There's a lot in there. For me, the core of being an introvert vs extrovert is how you recharge. Do you recharge by being alone or talking with one or two close friends or do you enjoy parties, groups of people, and larger-scale socialization? Most people are somewhere in between, and this can change over time. I'm a very introverted fellow, but I can act like an extrovert - particularly if I care about a cause or group of individuals.

I love what you're saying with:

Rather, we [introverts] might just be surprised at how much we enjoy [public speaking]

I certainly have been surprised myself.

 

Great post! The best advice I can give is also the hardest to hear (and most boring) - which is that you'll get better if you practice. Like most things in life, you grow when you get out of your comfort zone, and then do that over and over again.

If you're interested at all in speaking (and even if you're not!) I highly recommend finding some local technical meetups in your area, and asking if you can do a lightning talk. Meetup organizers are always looking for more people to talk (I know - I am one 😄) and most are happy to accept a 5 minute lightning talk. Do a few of those, and you'll quickly be ready to move on to longer and longer talks - even if you were terrified before!

So yeah - I love this post because it shows that 1. you don't have to be an expert, and 2. just do it!

Then make a post on DEV and let us all know how it went 😉

 

I agree entirely with this. While I give formal presentations at work once or twice a month, presenting to strangers at a meetup is a fantastic way to grow. I've done 3 full-hour presentations at meetups and each one has helped me grow and gauge where I am.

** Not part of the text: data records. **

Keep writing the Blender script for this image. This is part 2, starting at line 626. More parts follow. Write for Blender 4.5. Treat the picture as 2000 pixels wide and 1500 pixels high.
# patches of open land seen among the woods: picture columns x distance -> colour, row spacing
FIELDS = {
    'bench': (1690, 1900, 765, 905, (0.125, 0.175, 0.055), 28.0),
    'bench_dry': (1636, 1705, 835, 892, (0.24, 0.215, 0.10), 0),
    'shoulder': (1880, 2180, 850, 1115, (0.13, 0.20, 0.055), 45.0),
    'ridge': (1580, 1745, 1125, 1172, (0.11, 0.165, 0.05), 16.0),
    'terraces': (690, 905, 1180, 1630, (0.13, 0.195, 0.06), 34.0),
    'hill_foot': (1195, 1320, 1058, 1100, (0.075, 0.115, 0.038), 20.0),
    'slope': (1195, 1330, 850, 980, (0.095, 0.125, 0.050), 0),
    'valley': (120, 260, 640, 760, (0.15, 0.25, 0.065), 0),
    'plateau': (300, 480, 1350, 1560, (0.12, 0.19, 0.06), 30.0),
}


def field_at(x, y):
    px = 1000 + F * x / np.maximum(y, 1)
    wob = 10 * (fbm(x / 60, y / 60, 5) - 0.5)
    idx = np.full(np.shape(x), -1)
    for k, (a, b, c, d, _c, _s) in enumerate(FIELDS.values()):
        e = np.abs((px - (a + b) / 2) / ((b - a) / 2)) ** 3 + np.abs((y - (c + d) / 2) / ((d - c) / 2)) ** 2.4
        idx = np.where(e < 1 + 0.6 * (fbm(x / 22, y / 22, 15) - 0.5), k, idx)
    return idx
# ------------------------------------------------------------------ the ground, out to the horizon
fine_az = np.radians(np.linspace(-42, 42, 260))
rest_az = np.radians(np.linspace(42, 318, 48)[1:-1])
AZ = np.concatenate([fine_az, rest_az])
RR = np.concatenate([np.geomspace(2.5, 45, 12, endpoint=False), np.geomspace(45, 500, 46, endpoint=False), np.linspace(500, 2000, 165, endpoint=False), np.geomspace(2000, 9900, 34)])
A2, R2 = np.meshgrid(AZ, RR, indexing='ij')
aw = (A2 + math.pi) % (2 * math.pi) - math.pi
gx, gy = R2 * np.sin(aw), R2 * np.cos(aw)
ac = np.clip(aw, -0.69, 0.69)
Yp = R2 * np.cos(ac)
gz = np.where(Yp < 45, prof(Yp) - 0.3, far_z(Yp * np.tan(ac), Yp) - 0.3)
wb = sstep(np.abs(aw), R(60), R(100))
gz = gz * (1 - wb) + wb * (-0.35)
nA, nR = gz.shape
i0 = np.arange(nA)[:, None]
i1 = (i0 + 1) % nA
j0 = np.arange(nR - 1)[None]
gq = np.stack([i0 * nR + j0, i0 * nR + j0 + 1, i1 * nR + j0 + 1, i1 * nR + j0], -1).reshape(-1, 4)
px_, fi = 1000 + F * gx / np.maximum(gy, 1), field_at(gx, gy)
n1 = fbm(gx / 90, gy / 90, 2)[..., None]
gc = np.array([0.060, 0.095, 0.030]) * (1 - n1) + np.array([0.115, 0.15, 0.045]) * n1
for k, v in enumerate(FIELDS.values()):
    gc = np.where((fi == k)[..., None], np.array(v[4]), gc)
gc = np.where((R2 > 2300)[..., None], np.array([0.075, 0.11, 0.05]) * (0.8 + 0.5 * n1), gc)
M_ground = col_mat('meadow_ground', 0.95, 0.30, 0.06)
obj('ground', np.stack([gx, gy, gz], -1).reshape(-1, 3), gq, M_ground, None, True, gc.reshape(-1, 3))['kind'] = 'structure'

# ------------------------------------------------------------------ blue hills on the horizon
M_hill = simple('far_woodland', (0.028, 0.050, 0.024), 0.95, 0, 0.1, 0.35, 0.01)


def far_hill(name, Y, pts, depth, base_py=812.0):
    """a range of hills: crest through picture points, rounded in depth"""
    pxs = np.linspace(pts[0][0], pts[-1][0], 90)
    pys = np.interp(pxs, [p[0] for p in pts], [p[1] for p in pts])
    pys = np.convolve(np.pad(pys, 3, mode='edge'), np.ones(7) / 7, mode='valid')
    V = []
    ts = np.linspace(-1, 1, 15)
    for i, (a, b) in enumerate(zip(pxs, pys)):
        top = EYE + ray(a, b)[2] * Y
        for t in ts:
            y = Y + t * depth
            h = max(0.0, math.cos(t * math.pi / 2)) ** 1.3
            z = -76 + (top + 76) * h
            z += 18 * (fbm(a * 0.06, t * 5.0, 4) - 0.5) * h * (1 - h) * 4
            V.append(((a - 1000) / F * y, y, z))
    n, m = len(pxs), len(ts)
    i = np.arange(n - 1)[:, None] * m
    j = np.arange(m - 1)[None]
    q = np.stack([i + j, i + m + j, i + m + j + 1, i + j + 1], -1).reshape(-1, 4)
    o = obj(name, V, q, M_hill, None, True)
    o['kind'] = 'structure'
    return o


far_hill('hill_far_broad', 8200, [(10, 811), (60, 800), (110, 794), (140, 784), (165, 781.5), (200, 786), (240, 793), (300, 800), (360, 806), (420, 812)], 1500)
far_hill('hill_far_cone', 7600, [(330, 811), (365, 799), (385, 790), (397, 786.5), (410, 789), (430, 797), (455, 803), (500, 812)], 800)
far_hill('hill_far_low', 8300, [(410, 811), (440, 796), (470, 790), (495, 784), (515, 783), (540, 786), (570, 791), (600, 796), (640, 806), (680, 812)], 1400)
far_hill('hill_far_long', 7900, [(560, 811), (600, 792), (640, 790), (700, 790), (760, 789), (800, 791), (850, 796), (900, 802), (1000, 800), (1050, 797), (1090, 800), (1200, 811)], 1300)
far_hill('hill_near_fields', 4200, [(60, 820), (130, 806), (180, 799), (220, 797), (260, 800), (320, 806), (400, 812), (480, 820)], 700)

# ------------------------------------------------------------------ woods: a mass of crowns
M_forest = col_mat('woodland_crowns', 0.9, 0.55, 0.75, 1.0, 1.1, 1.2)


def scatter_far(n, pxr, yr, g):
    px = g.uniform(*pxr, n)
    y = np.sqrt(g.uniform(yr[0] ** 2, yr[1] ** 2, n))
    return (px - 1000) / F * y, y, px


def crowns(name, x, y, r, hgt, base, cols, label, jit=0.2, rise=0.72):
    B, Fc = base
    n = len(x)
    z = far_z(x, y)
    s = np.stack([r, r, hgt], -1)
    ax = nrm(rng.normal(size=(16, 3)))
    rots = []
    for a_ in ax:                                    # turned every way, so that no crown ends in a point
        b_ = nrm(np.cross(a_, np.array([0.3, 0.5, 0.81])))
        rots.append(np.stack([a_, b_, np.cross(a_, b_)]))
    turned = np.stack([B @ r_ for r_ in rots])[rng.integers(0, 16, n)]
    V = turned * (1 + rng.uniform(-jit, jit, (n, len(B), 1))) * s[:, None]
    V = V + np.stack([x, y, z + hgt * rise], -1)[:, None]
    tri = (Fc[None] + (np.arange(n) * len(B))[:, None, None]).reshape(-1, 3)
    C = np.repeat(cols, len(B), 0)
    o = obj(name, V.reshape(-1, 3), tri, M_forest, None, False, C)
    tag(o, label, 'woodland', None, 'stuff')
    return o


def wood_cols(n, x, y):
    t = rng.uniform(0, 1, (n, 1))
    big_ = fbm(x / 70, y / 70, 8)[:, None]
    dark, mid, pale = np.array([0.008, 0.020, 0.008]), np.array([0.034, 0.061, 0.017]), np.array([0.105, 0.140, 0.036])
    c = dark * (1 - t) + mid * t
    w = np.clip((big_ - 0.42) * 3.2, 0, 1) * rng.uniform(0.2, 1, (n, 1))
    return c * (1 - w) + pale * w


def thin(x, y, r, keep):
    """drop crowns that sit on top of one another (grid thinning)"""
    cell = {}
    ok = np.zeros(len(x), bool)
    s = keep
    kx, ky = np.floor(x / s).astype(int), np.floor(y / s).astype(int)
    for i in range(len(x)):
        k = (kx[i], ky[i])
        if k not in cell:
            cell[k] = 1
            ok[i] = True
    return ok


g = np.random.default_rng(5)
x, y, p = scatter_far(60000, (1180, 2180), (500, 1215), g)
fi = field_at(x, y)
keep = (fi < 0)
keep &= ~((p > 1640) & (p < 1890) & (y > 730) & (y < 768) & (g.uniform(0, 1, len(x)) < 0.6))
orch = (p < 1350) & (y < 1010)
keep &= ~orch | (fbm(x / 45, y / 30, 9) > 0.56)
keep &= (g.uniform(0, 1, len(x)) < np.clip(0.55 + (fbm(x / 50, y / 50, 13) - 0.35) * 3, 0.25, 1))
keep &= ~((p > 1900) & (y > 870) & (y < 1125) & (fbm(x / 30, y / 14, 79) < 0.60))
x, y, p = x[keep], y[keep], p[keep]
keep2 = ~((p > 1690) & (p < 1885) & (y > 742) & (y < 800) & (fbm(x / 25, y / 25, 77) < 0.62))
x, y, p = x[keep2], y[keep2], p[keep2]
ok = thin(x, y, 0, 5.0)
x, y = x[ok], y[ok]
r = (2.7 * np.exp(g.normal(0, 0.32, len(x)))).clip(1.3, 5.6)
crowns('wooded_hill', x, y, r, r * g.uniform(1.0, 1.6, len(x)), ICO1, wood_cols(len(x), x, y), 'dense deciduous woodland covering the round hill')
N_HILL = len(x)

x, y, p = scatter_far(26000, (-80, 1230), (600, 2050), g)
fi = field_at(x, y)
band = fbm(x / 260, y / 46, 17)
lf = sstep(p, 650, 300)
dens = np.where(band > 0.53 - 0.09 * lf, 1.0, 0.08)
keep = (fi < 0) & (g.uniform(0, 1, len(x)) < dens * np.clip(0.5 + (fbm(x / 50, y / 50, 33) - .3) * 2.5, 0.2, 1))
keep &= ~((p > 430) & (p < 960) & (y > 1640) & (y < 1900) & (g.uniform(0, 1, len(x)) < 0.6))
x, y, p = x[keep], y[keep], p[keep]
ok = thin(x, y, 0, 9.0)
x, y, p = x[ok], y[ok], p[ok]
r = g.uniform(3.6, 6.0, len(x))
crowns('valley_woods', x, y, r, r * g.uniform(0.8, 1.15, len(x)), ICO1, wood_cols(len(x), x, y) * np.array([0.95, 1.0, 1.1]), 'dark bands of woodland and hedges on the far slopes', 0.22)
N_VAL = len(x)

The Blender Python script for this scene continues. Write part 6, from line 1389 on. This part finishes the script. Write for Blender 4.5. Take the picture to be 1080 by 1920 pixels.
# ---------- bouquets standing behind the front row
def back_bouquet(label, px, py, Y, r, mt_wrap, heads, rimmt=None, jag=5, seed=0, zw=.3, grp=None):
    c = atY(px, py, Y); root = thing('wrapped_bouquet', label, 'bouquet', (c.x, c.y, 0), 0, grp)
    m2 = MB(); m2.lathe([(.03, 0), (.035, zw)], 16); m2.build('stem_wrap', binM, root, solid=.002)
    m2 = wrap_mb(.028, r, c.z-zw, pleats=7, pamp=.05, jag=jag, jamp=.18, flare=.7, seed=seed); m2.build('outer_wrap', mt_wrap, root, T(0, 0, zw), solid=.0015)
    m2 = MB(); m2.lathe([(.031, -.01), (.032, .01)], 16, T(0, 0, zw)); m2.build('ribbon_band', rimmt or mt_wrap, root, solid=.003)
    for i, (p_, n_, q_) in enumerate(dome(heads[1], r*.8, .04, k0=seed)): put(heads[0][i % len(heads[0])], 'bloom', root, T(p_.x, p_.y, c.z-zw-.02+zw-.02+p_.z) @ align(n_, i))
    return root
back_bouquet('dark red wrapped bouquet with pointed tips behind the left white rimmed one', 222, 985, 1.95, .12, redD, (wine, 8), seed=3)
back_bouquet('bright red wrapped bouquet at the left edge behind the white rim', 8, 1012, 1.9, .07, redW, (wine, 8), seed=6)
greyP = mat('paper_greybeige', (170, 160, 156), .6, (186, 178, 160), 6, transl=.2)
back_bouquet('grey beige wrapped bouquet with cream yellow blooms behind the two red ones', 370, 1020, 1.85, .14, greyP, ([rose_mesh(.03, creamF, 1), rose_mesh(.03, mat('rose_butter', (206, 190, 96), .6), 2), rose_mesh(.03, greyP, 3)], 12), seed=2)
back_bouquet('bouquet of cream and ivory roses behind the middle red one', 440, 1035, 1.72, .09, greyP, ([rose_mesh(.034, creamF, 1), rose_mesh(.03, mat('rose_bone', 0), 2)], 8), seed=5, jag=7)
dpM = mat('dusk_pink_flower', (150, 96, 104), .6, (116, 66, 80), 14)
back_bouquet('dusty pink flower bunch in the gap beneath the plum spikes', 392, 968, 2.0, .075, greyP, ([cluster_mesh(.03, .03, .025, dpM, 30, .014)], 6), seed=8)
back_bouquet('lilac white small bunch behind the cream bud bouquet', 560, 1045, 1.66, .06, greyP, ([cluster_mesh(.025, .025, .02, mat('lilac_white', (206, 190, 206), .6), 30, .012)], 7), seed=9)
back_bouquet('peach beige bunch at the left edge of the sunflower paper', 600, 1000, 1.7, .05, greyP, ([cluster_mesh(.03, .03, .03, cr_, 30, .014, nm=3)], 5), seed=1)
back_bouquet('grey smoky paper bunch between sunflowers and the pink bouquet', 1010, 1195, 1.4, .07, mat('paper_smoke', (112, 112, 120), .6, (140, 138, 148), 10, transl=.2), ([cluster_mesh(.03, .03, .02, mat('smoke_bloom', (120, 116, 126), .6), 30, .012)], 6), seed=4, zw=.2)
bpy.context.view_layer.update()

After the last, I gauged myself to be ready to throw my hat into the ring for local and regional conferences, and have applied to my first conference. I've identified 3 more conferences I plan on applying to next year when the call for speakers opens.

Hopefully folks will be interested to see me speak and interested in my abstracts and I'll get a shot with a larger audience.

As for posting to Dev.to, I'll know by the end of September if my abstracts were accepted / rejected and either way I'll post them here for feedback and sharing my lessons learned on the process.

 

Awesome article on public speaking.

I find that i always have the nervousness whenever I'm trying to present

 

From everything I've experienced and everything I've read / studied, that's normal. You're going to encounter at least some degree of nervousness / anxiety. The key is to find ways of telling your body that there's no imminent threat and to focus on providing value to individuals. Remembering a few people you know personally that could benefit from the topic is often helpful for me, but you're still going to have that anxiety, though it decreases with repetition.

 

Exactly, What I am looking for. Thanks

 

@matt , taking the stage has worked well for me. 🤭

 

But if I take it, they'll want me to give it back - or at least bill me for a replacement stage.